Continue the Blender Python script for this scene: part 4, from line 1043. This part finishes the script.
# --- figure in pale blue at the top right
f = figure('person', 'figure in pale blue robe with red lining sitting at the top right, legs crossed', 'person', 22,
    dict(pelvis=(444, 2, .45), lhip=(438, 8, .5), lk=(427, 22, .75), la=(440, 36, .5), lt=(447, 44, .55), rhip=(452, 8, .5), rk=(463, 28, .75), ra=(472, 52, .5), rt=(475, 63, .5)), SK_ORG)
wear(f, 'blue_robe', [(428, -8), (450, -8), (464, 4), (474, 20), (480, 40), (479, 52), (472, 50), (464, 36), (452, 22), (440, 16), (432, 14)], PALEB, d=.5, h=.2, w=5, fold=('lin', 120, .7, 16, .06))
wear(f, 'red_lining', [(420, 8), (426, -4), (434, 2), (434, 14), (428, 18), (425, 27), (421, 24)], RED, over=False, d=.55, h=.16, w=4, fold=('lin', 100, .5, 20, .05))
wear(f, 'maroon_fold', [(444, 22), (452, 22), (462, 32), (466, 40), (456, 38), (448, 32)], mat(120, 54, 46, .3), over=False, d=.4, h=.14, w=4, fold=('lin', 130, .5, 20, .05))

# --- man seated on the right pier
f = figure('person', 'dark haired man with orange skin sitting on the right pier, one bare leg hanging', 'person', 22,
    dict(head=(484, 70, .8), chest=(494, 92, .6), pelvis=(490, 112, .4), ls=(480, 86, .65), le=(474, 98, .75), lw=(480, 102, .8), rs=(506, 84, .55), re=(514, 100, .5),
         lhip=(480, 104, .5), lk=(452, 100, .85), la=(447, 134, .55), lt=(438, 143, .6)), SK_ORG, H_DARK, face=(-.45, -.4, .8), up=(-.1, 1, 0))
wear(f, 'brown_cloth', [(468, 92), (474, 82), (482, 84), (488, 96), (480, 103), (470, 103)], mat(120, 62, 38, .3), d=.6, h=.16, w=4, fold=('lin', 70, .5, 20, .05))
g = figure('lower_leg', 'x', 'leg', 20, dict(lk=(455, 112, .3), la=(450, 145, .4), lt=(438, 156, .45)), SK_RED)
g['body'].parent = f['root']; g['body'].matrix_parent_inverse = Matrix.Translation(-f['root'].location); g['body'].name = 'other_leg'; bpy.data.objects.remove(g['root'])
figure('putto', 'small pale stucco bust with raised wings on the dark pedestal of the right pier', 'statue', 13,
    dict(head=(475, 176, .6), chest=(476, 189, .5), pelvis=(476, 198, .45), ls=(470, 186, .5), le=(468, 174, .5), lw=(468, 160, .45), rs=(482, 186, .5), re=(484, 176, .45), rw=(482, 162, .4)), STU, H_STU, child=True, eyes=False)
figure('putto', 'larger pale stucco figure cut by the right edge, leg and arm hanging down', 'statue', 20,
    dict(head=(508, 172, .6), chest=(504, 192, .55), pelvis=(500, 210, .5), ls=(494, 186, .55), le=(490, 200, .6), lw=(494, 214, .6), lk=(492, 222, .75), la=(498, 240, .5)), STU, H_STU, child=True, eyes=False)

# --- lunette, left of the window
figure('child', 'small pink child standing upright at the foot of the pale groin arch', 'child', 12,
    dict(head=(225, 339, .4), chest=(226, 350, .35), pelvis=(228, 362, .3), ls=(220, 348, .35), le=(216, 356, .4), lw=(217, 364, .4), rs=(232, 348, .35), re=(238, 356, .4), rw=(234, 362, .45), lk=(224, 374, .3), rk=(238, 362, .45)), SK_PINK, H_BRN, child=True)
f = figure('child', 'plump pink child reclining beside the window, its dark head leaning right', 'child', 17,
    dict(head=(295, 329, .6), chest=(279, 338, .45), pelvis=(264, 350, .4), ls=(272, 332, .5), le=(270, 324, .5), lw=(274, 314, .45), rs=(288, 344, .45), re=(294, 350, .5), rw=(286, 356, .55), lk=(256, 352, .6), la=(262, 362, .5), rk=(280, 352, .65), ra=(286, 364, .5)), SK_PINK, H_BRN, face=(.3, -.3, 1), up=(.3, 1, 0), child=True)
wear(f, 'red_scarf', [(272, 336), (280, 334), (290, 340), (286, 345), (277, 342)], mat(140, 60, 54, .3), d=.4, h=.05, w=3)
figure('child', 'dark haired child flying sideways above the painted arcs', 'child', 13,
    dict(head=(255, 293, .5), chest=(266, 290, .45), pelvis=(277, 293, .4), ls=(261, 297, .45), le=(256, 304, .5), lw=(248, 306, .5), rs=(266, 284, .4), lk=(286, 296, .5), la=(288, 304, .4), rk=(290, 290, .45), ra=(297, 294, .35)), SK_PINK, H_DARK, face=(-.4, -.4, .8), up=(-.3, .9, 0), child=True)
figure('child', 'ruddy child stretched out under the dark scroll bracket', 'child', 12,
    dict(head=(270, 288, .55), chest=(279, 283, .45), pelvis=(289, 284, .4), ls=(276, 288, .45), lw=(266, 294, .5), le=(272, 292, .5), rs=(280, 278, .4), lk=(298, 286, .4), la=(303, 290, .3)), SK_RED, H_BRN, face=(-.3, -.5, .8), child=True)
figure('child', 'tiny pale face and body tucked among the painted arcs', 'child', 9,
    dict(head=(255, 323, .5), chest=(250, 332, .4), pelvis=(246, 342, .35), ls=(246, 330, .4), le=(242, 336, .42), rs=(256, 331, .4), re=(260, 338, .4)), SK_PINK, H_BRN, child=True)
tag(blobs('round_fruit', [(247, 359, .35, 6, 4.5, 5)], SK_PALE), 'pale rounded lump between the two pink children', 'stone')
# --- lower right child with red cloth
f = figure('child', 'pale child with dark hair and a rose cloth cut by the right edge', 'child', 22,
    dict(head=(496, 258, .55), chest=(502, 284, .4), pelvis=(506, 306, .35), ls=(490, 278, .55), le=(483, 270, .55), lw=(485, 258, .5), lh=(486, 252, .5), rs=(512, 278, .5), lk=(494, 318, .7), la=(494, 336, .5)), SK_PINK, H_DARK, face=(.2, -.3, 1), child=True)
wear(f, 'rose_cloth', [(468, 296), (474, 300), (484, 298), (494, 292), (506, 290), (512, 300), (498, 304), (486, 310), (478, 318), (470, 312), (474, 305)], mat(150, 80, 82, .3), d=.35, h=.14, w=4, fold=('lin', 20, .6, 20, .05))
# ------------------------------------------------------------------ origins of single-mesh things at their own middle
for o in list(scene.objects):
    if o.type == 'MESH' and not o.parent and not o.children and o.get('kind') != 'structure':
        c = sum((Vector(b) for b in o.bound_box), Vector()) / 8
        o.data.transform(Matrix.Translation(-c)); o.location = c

- - -

EXERCISE AIM: Extract all lines from the data in which "scene" is found.

SOLUTION BELOW:
Continue the Blender Python script for this scene: part 4, from line 1043. This part finishes the script.
for o in list(scene.objects):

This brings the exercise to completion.